Writing powers of 10 as constants compactly

You quoted it yourself:

The iota mechanism has its limits. For example, it's not possible to generate the more familiar powers of 1000 (KB, MB, and so son) because there is no exponentiation operator.

The authors don't want you to still find a way despite they not knowing any. The authors want you to create constant declarations for KB, MB etc. as compact as you can.

With Floating-point literals

Here's a compact way. This utilizes Floating-point literals with exponent part. Think of it: writing 1e3 is even shorter than writing 1000 (not to mention the rest...).

Also it compresses all identifiers into one constant specification, so we reduce the = signs to 1.

Here it is, just one line (67 characters without spaces):

const ( KB, MB, GB, TB, PB, EB, ZB, YB = 1e3, 1e6, 1e9, 1e12, 1e15, 1e18, 1e21, 1e24 )

Note that since we used floating-point literals, the constant identifiers (KB, MB...) denote floating-point constants, even though the literals' fractional parts are zero.

With integer literal, using KB as the multiplier

If we want untyped integer constants, we have to write 1000 for the KB. And to get the next one, we would automatically turn to multiply the previous identifier with 1000. But note that we can also multiply the next one with KB because it's exactly 1000 - but shorter by two characters :).

And so here are the untyped integer constant declarations (77 characters without spaces):

const (KB,MB,GB,TB,PB,EB,ZB,YB = 1000,KB*KB,MB*KB,GB*KB,TB*GB,PB*KB,EB*KB,ZB*KB)

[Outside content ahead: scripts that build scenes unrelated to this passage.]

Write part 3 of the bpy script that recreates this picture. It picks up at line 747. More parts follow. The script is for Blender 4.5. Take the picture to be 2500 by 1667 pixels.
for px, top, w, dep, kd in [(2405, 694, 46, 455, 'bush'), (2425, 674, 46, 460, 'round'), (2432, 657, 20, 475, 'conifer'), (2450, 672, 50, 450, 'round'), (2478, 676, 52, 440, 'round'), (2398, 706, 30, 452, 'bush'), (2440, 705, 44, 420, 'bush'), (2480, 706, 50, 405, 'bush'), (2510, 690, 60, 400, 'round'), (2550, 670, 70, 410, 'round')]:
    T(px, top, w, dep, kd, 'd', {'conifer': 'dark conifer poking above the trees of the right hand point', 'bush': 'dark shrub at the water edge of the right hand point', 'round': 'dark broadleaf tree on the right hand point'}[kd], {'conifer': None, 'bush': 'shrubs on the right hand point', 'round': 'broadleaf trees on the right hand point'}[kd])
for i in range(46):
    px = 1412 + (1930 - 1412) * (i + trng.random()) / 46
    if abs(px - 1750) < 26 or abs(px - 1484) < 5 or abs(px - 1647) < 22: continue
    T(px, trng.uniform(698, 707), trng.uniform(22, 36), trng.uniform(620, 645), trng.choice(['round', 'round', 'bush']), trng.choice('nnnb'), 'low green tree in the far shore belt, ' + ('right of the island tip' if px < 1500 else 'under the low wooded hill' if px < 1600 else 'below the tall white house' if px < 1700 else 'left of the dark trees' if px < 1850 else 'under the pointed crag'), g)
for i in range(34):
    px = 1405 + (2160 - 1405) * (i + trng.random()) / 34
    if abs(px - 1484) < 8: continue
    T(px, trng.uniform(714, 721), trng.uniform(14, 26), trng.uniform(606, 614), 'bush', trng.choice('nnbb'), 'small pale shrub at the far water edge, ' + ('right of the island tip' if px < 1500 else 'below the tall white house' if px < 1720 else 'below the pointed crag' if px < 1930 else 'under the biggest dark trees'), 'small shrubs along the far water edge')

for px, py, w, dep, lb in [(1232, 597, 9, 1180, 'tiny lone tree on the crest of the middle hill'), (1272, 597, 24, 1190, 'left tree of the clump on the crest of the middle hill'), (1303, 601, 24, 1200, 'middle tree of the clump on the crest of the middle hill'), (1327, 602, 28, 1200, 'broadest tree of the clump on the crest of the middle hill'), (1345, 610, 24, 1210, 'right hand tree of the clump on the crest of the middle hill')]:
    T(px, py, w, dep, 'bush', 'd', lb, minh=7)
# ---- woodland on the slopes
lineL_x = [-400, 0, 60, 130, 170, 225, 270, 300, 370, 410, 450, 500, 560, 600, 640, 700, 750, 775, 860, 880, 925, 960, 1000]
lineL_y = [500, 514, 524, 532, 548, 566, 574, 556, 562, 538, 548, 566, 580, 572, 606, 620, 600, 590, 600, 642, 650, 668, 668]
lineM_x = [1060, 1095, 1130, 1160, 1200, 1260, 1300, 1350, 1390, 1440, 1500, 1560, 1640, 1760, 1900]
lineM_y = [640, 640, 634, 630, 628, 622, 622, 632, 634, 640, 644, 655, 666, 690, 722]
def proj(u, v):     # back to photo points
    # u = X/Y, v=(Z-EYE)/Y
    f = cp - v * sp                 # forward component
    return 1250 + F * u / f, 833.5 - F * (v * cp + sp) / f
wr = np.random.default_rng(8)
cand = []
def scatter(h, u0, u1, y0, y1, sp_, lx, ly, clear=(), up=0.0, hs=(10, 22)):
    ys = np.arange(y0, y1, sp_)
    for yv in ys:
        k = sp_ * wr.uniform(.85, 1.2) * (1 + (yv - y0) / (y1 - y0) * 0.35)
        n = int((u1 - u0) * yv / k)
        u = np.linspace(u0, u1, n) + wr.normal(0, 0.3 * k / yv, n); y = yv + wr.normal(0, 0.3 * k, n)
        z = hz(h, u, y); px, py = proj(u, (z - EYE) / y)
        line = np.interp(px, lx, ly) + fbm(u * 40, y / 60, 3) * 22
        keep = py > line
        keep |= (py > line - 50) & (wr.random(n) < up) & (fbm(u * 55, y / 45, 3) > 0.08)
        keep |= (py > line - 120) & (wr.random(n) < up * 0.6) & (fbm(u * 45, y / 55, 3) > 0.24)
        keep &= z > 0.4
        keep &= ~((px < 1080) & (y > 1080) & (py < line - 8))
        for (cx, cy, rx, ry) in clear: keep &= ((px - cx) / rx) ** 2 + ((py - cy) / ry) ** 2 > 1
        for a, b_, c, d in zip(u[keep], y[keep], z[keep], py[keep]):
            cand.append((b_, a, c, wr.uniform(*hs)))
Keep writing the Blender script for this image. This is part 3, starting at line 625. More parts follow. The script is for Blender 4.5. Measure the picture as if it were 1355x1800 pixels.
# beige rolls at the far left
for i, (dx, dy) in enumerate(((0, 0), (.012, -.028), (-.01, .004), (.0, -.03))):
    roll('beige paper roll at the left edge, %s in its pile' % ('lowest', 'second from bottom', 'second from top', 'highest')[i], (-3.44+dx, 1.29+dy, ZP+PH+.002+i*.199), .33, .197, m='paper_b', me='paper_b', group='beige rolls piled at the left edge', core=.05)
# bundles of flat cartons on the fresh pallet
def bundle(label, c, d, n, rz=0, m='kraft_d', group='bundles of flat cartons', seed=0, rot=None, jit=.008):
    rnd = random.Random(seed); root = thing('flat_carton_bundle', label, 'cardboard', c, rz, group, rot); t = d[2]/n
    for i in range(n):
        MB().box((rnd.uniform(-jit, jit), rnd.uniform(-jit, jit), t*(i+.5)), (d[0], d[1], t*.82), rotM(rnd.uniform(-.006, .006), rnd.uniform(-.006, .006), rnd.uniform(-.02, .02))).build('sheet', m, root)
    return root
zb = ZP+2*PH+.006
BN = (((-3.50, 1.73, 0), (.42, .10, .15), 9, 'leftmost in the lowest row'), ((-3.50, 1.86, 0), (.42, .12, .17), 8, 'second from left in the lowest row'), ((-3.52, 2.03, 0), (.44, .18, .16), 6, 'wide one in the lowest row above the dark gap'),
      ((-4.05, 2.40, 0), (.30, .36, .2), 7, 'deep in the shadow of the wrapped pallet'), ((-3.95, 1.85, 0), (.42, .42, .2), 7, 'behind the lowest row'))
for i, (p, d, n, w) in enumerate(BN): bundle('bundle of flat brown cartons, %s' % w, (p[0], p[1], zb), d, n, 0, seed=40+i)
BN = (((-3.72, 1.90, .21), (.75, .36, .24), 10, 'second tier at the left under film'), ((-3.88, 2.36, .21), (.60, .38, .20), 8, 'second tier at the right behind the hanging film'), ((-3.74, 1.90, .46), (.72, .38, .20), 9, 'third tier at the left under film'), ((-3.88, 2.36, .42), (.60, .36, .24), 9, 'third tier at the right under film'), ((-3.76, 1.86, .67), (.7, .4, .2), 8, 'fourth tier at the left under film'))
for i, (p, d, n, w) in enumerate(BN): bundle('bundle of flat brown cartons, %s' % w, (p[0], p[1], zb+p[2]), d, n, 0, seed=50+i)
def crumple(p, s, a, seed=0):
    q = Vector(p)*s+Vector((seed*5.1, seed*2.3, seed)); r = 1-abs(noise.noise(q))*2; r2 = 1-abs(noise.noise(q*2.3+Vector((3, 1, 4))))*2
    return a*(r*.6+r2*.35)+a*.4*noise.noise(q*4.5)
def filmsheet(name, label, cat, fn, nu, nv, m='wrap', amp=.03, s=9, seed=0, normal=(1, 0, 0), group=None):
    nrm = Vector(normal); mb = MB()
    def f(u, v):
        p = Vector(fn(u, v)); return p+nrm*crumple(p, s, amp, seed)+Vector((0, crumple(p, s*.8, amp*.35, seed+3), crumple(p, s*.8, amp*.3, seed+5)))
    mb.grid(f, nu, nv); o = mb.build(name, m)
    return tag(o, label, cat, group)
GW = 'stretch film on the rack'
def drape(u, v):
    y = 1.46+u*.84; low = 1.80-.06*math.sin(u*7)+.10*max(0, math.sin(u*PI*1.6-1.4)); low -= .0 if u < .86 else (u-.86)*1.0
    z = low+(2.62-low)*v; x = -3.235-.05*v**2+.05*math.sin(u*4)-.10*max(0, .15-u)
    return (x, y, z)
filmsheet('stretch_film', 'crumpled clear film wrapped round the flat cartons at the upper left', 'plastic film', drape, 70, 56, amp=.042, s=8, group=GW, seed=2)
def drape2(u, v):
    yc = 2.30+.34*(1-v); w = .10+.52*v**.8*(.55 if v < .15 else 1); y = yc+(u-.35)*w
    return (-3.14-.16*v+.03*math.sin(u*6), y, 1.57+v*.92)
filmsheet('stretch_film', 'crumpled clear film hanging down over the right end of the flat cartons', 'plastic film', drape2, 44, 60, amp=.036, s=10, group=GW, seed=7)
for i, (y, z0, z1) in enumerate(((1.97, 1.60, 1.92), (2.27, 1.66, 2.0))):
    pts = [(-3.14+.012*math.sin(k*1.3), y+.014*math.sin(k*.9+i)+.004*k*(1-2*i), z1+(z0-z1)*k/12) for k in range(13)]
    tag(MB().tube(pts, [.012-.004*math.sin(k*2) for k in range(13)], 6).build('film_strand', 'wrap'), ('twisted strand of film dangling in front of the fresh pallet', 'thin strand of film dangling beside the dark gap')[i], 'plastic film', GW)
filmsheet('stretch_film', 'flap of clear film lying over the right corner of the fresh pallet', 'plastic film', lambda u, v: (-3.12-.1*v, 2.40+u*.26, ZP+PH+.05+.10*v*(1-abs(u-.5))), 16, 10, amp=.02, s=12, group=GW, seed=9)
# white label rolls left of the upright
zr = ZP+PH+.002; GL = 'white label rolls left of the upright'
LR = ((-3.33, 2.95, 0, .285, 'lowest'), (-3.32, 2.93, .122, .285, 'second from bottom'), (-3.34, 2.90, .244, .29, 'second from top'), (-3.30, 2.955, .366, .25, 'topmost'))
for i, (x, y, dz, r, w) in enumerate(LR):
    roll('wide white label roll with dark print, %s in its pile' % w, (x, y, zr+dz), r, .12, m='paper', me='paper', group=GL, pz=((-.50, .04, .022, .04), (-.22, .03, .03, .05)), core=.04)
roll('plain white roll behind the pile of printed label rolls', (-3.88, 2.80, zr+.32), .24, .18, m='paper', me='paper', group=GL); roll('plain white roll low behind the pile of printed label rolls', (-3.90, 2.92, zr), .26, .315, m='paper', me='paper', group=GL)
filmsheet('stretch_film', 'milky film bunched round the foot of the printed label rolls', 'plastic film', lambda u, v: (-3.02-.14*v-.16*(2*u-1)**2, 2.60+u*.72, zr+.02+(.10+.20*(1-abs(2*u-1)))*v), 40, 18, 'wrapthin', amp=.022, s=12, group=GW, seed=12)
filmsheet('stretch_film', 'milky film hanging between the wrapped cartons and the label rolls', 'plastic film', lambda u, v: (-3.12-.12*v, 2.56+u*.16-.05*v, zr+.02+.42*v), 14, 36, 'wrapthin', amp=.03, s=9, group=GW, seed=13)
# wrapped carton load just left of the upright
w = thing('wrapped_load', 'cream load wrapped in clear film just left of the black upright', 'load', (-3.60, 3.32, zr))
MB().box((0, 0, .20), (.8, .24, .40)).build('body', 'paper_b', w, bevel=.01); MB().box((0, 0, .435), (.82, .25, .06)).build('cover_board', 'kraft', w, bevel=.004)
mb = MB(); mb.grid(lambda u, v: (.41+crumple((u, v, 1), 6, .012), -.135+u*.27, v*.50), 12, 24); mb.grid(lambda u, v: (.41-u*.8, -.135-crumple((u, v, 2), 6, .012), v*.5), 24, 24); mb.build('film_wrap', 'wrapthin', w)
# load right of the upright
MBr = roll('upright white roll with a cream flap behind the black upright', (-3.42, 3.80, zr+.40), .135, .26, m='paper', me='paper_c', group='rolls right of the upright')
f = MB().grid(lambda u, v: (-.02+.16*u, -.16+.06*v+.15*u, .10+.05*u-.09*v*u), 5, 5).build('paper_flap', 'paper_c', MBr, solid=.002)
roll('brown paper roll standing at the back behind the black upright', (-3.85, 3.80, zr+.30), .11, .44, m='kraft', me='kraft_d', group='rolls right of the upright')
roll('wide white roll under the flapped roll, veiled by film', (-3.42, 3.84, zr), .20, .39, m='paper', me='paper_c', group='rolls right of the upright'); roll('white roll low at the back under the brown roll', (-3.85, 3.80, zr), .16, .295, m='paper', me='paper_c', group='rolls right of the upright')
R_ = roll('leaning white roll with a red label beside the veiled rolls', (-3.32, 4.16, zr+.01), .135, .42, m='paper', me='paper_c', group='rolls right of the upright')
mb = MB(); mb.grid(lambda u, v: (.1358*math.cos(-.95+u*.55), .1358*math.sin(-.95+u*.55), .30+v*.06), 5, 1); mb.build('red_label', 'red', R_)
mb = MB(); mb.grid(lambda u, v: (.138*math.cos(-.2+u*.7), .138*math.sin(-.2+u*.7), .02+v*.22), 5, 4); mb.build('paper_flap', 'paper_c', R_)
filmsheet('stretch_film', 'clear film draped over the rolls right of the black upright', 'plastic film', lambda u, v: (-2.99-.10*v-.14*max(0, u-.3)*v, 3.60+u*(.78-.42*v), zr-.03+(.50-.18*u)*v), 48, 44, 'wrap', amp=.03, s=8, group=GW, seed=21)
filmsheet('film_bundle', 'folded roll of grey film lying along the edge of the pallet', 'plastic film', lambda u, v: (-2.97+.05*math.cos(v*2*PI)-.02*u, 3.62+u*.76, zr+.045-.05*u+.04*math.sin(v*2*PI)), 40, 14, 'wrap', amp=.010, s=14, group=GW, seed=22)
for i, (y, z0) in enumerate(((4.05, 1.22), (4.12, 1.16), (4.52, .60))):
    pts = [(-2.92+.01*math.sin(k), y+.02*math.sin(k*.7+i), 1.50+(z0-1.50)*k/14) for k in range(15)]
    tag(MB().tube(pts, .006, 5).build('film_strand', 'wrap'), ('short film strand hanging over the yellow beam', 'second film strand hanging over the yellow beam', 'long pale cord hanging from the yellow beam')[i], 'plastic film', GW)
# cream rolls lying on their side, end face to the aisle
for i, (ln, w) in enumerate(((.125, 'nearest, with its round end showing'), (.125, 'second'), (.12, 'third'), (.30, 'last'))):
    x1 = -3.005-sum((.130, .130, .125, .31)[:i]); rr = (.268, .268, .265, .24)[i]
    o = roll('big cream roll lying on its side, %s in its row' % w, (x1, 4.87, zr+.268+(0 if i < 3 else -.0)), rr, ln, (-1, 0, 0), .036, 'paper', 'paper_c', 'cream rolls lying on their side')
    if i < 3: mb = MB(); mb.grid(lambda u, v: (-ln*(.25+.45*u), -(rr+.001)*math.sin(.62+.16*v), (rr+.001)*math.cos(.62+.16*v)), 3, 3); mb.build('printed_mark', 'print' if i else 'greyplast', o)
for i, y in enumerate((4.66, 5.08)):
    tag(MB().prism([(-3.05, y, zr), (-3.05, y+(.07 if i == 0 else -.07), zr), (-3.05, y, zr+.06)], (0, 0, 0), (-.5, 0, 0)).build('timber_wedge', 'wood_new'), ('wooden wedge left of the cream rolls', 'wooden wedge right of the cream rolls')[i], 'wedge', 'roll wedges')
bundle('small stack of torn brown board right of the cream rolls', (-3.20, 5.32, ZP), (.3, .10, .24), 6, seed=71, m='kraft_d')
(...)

(Sorry for removing spaces, but wanted it to fit in one line.)

With integer literal, using an extra x const as the multiplier

You can even gain 3 characters from the last solution if you also introduce a 1-char length const x which you use multiple times to do the multiplication instead of the *KB:

With an extra x const (74 characters without spaces):

const (x,KB,MB,GB,TB,PB,EB,ZB,YB = 1000,x,x*x,MB*x,GB*x,TB*GB,PB*x,EB*x,ZB*x)

With rune literal

We can even shorten it one more character if we specify the 1000 constant as a rune constant, with a rune whose code point is 1000, which is 'Ϩ' - which is 1 character less :)

With a rune literal 'Ϩ' const (73 characters without spaces):

const (x,KB,MB,GB,TB,PB,EB,ZB,YB = 'Ϩ',x,x*x,MB*x,GB*x,TB*GB,PB*x,EB*x,ZB*x)

Note that these will be rune constants, but just as all other numeric constants, they represent values of arbitrary precision and do not overflow.

I would say that this is impossible because what you want is to represent a function 10^(3i) where i is a positive integer as some function f(i), where f is a compositive function of your elementary go functions (+, -, /, *).

It was possible for 2^(10i) only because go introduced another elementary function integer exponentiation. So if 1 << y would allow y being float, you would be able to modify your code to use 1 << (log2(10) * 3 * i). This would worked because this is equivalent to solving 10^(3i) = 2^y. Taking log2 of both sides y = log2(10) * 3 * i.

But sadly enough bitwise shift is an integer operation.